■ EXERCISE: Find each line with the word "pixels" and say how many there are, nothing else.

■ DATA FOR THIS TASK:
___
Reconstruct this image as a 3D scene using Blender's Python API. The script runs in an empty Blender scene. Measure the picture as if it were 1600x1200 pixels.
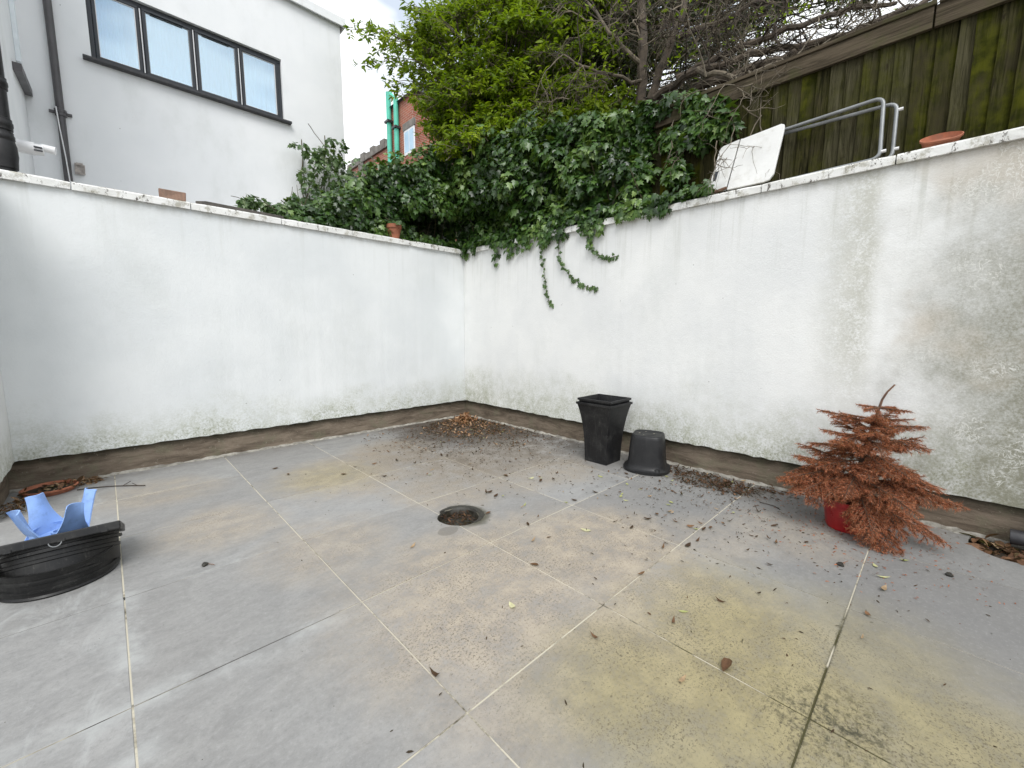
___
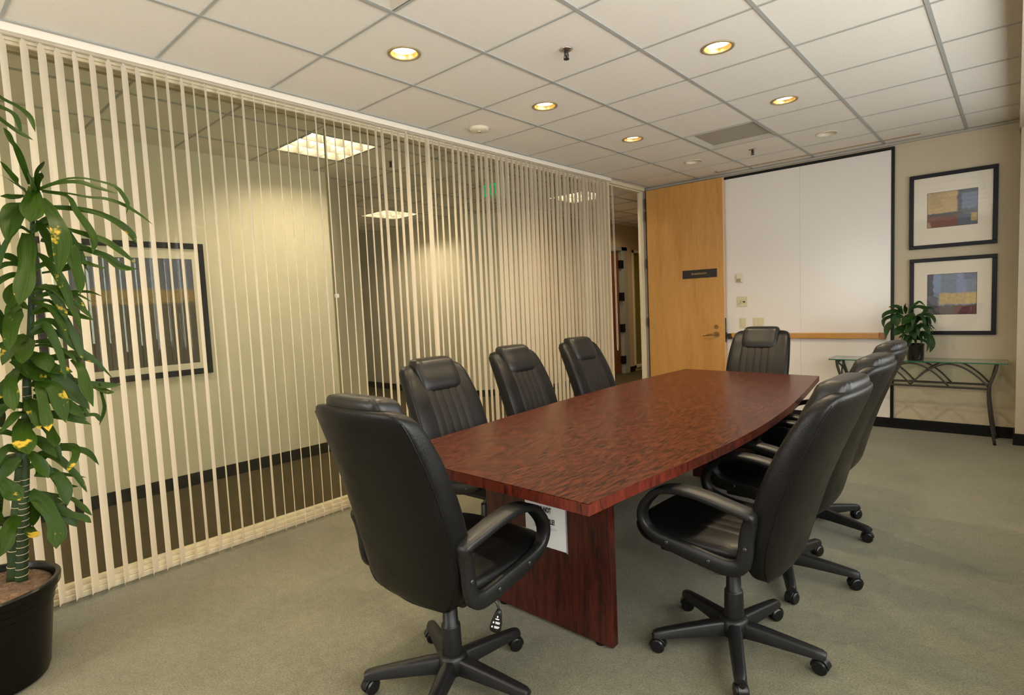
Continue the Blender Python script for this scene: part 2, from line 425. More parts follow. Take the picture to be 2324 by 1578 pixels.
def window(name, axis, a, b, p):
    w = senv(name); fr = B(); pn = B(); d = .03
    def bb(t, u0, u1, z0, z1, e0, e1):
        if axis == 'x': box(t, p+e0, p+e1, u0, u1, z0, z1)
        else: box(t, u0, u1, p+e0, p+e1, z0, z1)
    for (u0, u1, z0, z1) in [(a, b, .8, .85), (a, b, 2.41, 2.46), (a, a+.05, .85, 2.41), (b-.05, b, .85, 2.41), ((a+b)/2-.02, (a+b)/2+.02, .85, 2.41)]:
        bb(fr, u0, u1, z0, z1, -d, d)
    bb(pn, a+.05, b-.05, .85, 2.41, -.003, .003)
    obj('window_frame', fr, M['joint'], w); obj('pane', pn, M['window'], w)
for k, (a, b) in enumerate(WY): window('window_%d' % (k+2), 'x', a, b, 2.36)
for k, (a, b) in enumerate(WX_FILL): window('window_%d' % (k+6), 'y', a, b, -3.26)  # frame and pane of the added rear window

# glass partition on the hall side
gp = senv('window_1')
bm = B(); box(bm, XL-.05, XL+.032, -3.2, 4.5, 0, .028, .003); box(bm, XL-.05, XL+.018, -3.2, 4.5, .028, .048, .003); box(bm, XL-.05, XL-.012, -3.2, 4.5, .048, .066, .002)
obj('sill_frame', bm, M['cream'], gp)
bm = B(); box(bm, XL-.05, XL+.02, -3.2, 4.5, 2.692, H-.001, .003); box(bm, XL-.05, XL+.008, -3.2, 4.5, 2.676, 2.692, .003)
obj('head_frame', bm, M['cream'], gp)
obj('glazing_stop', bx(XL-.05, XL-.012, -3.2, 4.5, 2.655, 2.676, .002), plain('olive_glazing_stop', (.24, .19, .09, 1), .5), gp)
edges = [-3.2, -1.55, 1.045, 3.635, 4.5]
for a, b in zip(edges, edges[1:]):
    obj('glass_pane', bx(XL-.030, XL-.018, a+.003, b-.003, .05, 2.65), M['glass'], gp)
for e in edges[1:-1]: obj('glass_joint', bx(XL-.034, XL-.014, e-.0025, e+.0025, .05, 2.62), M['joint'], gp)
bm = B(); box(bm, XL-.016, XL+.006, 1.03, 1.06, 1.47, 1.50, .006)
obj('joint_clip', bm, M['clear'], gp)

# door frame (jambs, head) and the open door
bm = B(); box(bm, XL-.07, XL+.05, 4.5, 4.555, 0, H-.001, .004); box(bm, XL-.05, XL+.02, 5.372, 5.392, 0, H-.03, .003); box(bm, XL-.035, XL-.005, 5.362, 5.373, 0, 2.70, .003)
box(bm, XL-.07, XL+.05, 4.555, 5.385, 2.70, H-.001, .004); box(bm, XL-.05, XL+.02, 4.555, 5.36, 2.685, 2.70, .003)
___
■ FULL SOLUTION: 2